___ Data block
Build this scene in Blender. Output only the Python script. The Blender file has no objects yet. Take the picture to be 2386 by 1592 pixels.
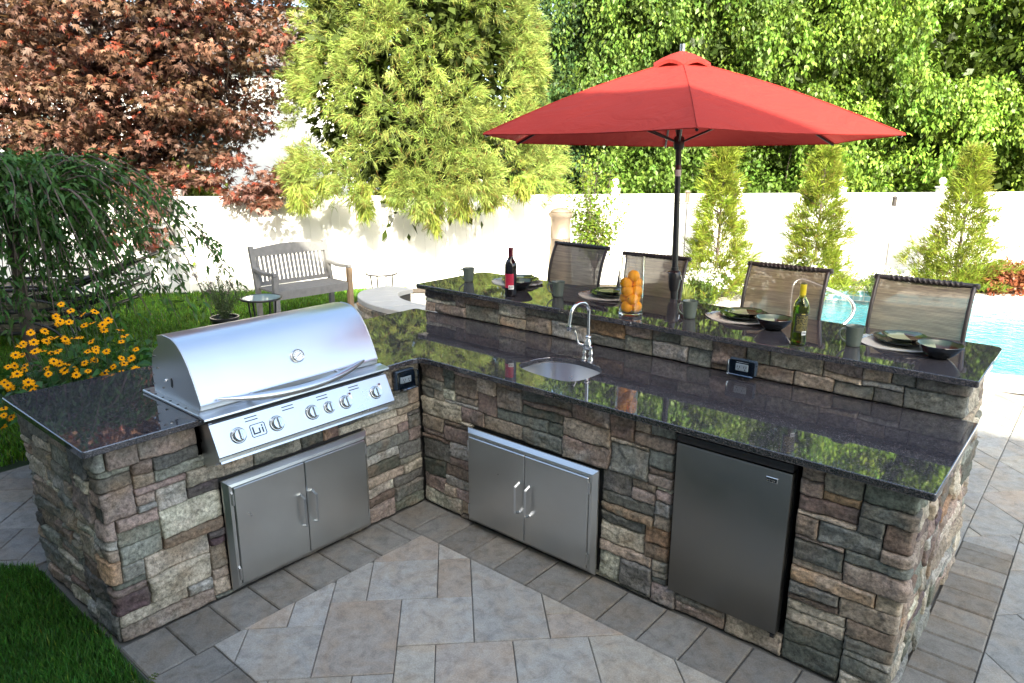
import bpy, bmesh, math, random
import numpy as np
from mathutils import Vector, Matrix
from mathutils.geometry import tessellate_polygon
PI=math.pi
rad=math.radians
rng=np.random.default_rng(7)
random.seed(7)
sc=bpy.context.scene
COL=sc.collection
# ------------------------------------------------------------------ camera
YAW,PITCH,ROLL=.7033,.26,.0021
CAM=np.array([2.9926,-2.7004,2.0688])
fw=np.array([-math.sin(YAW)*math.cos(PITCH),math.cos(YAW)*math.cos(PITCH),-math.sin(PITCH)])
rt=np.array([math.cos(YAW),math.sin(YAW),0.]); up=np.cross(rt,fw)
RT=math.cos(ROLL)*rt+math.sin(ROLL)*up; UP=-math.sin(ROLL)*rt+math.cos(ROLL)*up
cd=bpy.data.cameras.new('camera'); cam=bpy.data.objects.new('camera',cd); COL.objects.link(cam)
cd.lens=36*1668.66/2386; cd.sensor_width=36; cd.clip_end=500; cd.clip_start=.05
m=Matrix.Identity(4)
for i in range(3):
    m[i][0]=RT[i]; m[i][1]=UP[i]; m[i][2]=-fw[i]; m[i][3]=CAM[i]
cam.matrix_world=m
sc.camera=cam
# ------------------------------------------------------------------ world, sun, exposure
SUN=Vector((.60,-.60,.56)).normalized()
w=bpy.data.worlds.new('World'); sc.world=w; w.use_nodes=True
nt=w.node_tree; nt.nodes.clear()
sky=nt.nodes.new('ShaderNodeTexSky'); sky.sky_type='NISHITA'; sky.sun_disc=False
sky.sun_elevation=math.asin(SUN.z); sky.sun_rotation=math.atan2(SUN.x,SUN.y)
sky.dust_density=3.0; sky.air_density=.8; sky.ozone_density=.3
bg=nt.nodes.new('ShaderNodeBackground'); bg.inputs[1].default_value=.15
wo=nt.nodes.new('ShaderNodeOutputWorld')
tint=nt.nodes.new('ShaderNodeMix'); tint.data_type='RGBA'; tint.blend_type='MULTIPLY'; tint.inputs[0].default_value=1
tint.inputs[7].default_value=(1.0,1.030,.965,1)
nt.links.new(sky.outputs[0],tint.inputs[6]); nt.links.new(tint.outputs[2],bg.inputs[0]); nt.links.new(bg.outputs[0],wo.inputs[0])
sl=bpy.data.lights.new('sun','SUN'); sl.energy=3.2; sl.angle=rad(.6); sl.color=(1,.95,.79)
so=bpy.data.objects.new('sun',sl); COL.objects.link(so)
so.rotation_euler=SUN.to_track_quat('Z','Y').to_euler(); so.location=(10,-10,20)
sc.view_settings.view_transform='Standard'; sc.view_settings.look='None'
sc.view_settings.exposure=2.55; sc.view_settings.gamma=1
sc.cycles.max_bounces=10; sc.cycles.transparent_max_bounces=24
# ------------------------------------------------------------------ object helpers
def tag(o,label=None,cat=None,group=None,kind=None):
    if label: o['label']=label
    if cat: o['category']=cat
    if group: o['group']=group
    if kind: o['kind']=kind
    return o
def thing(name,loc,label,cat,group=None,rz=0):
    o=bpy.data.objects.new(name,None); COL.objects.link(o); o.location=loc
    o.rotation_euler=(0,0,rz); o.empty_display_size=.1
    return tag(o,label,cat,group)
def kids(o): return [c for c in bpy.data.objects if c.parent==o]
def copy_tree(o,parent=None):
    c=o.copy(); COL.objects.link(c)
    if parent is not None: c.parent=parent; c.matrix_parent_inverse=o.matrix_parent_inverse.copy()
    for ch in kids(o): copy_tree(ch,c)
    return c
def place(o,loc,rz=0):
    o.location=loc; o.rotation_euler=(0,0,rz)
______
### Problem statement
Output each line exactly; omit every picture.

### Worked answer
Build this scene in Blender. Output only the Python script. The Blender file has no objects yet. Take the picture to be 2386 by 1592 pixels.
import bpy, bmesh, math, random
import numpy as np
from mathutils import Vector, Matrix
from mathutils.geometry import tessellate_polygon
PI=math.pi
rad=math.radians
rng=np.random.default_rng(7)
random.seed(7)
sc=bpy.context.scene
COL=sc.collection
# ------------------------------------------------------------------ camera
YAW,PITCH,ROLL=.7033,.26,.0021
CAM=np.array([2.9926,-2.7004,2.0688])
fw=np.array([-math.sin(YAW)*math.cos(PITCH),math.cos(YAW)*math.cos(PITCH),-math.sin(PITCH)])
rt=np.array([math.cos(YAW),math.sin(YAW),0.]); up=np.cross(rt,fw)
RT=math.cos(ROLL)*rt+math.sin(ROLL)*up; UP=-math.sin(ROLL)*rt+math.cos(ROLL)*up
cd=bpy.data.cameras.new('camera'); cam=bpy.data.objects.new('camera',cd); COL.objects.link(cam)
cd.lens=36*1668.66/2386; cd.sensor_width=36; cd.clip_end=500; cd.clip_start=.05
m=Matrix.Identity(4)
for i in range(3):
    m[i][0]=RT[i]; m[i][1]=UP[i]; m[i][2]=-fw[i]; m[i][3]=CAM[i]
cam.matrix_world=m
sc.camera=cam
# ------------------------------------------------------------------ world, sun, exposure
SUN=Vector((.60,-.60,.56)).normalized()
w=bpy.data.worlds.new('World'); sc.world=w; w.use_nodes=True
nt=w.node_tree; nt.nodes.clear()
sky=nt.nodes.new('ShaderNodeTexSky'); sky.sky_type='NISHITA'; sky.sun_disc=False
sky.sun_elevation=math.asin(SUN.z); sky.sun_rotation=math.atan2(SUN.x,SUN.y)
sky.dust_density=3.0; sky.air_density=.8; sky.ozone_density=.3
bg=nt.nodes.new('ShaderNodeBackground'); bg.inputs[1].default_value=.15
wo=nt.nodes.new('ShaderNodeOutputWorld')
tint=nt.nodes.new('ShaderNodeMix'); tint.data_type='RGBA'; tint.blend_type='MULTIPLY'; tint.inputs[0].default_value=1
tint.inputs[7].default_value=(1.0,1.030,.965,1)
nt.links.new(sky.outputs[0],tint.inputs[6]); nt.links.new(tint.outputs[2],bg.inputs[0]); nt.links.new(bg.outputs[0],wo.inputs[0])
sl=bpy.data.lights.new('sun','SUN'); sl.energy=3.2; sl.angle=rad(.6); sl.color=(1,.95,.79)
so=bpy.data.objects.new('sun',sl); COL.objects.link(so)
so.rotation_euler=SUN.to_track_quat('Z','Y').to_euler(); so.location=(10,-10,20)
sc.view_settings.view_transform='Standard'; sc.view_settings.look='None'
sc.view_settings.exposure=2.55; sc.view_settings.gamma=1
sc.cycles.max_bounces=10; sc.cycles.transparent_max_bounces=24
# ------------------------------------------------------------------ object helpers
def tag(o,label=None,cat=None,group=None,kind=None):
    if label: o['label']=label
    if cat: o['category']=cat
    if group: o['group']=group
    if kind: o['kind']=kind
    return o
def thing(name,loc,label,cat,group=None,rz=0):
    o=bpy.data.objects.new(name,None); COL.objects.link(o); o.location=loc
    o.rotation_euler=(0,0,rz); o.empty_display_size=.1
    return tag(o,label,cat,group)
def kids(o): return [c for c in bpy.data.objects if c.parent==o]
def copy_tree(o,parent=None):
    c=o.copy(); COL.objects.link(c)
    if parent is not None: c.parent=parent; c.matrix_parent_inverse=o.matrix_parent_inverse.copy()
    for ch in kids(o): copy_tree(ch,c)
    return c
def place(o,loc,rz=0):
    o.location=loc; o.rotation_euler=(0,0,rz)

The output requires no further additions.